U.S. Grain Sorghum Exports
At the same time, the increased export demands for U.S. sorghum lifting prices lowered sorghum’s use in feed, and continue to do so. The use of sorghum in feed and its price are strongly negatively correlated. Similarly, sorghum’s increased price lowered demand for food, seed, and industrial uses as well. Total domestic use fell from 19/20 to 20/21 from 172 million bushels to 105 million bushels. As of September however, increased production and the expectation of larger ending stocks led to a WASDE forecast of lower prices and therefore increased domestic use.
U.S. Grain Sorghum Feed Use versus Price
Grain Sorghum Price
Sorghum has been the breakout crop this year, in terms of price. The increased demand for sorghum exports during the last crop year and the current crop year drove prices from a three year stagnation of about $3.50/bu. to almost $6.00/bu. Even though total use is up, production gains from August to September estimates led to a drop in expected price, from $6.15/bu. to $5.85/bu. Both prices remain well above the PLC reference price of $3.96/bu.

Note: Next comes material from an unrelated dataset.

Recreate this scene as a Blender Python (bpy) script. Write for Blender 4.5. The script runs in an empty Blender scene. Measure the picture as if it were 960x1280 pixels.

U.S. Average Grain Sorghum Price
As of Friday, sorghum for immediate delivery at Central Texas Panhandle terminals posted an a price of about $5.65/bu., barely trailing corn. Using a low of $5.65/bu. and high of $6.25 local prices, and keeping input prices as they were for this crop year, returns over fixed costs will range from $123/acre to $196/acre. You can estimate the expected returns for your own crop with your own input prices and sales using our Crop Profitability Analyzer.